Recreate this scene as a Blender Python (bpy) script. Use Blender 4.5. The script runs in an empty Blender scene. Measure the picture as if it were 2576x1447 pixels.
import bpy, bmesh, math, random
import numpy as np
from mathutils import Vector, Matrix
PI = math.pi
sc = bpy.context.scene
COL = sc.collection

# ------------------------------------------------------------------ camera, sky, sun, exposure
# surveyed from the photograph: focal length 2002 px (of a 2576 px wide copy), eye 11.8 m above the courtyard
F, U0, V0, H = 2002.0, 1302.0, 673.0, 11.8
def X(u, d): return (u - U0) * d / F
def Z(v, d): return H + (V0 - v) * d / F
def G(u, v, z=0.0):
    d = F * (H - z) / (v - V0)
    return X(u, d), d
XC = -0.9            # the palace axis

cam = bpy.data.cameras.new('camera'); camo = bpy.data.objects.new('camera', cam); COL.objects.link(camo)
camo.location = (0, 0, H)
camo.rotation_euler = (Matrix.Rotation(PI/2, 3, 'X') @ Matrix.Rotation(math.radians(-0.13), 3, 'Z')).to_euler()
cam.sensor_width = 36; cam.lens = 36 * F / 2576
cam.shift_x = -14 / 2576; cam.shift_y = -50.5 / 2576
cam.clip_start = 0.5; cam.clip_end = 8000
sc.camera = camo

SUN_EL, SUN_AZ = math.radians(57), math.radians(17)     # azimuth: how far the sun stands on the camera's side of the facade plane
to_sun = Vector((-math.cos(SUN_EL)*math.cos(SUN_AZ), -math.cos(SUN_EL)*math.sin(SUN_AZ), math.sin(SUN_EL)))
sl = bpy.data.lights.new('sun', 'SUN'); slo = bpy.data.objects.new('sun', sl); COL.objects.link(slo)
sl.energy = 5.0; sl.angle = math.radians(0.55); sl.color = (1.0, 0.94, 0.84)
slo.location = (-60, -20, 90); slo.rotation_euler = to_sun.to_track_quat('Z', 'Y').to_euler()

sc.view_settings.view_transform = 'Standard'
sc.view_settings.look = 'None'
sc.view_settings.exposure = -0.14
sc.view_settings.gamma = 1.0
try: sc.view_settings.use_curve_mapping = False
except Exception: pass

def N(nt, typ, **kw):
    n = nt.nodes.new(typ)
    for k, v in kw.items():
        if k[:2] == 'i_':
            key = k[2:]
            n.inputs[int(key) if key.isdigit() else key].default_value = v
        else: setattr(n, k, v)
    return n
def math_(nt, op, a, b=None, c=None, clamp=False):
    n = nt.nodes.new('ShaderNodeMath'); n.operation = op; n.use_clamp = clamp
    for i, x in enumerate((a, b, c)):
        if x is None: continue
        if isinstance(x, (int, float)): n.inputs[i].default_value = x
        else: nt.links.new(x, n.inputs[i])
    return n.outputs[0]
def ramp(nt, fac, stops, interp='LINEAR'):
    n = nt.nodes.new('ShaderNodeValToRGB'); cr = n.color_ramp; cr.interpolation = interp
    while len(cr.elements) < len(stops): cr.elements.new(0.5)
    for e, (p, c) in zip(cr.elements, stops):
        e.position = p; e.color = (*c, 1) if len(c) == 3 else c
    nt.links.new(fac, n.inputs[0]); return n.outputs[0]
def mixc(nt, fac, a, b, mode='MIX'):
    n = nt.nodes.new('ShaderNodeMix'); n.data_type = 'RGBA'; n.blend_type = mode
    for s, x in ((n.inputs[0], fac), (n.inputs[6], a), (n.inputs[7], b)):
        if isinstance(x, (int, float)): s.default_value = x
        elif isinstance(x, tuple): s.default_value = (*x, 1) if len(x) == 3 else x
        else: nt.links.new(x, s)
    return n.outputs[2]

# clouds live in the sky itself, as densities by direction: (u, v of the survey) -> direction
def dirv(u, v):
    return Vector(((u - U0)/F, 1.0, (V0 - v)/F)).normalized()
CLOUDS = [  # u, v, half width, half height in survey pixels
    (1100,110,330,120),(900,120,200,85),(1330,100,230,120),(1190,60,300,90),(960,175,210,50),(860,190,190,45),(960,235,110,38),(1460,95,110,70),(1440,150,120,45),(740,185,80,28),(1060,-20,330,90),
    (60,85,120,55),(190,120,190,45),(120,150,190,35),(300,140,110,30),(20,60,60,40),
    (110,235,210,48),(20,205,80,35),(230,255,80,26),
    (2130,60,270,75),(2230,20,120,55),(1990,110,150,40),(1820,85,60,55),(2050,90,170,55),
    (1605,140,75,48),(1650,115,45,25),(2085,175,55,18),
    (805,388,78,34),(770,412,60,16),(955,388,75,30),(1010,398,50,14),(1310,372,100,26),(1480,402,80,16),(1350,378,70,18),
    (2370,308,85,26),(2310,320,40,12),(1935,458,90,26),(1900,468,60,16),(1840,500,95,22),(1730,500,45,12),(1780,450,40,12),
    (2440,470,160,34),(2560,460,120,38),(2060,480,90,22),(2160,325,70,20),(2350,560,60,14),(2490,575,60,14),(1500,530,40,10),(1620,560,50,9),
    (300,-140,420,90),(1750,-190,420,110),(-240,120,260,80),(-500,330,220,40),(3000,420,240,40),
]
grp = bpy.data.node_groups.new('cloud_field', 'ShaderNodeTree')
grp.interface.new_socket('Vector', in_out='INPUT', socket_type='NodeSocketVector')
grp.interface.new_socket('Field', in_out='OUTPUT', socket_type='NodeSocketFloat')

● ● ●

• **Exercise instructions**:
Lines from the beginning of the data above through the line containing "COL = sc.collection" are to be returned exactly, and no others.

• **Answer to the task**:
Recreate this scene as a Blender Python (bpy) script. Use Blender 4.5. The script runs in an empty Blender scene. Measure the picture as if it were 2576x1447 pixels.
import bpy, bmesh, math, random
import numpy as np
from mathutils import Vector, Matrix
PI = math.pi
sc = bpy.context.scene
COL = sc.collection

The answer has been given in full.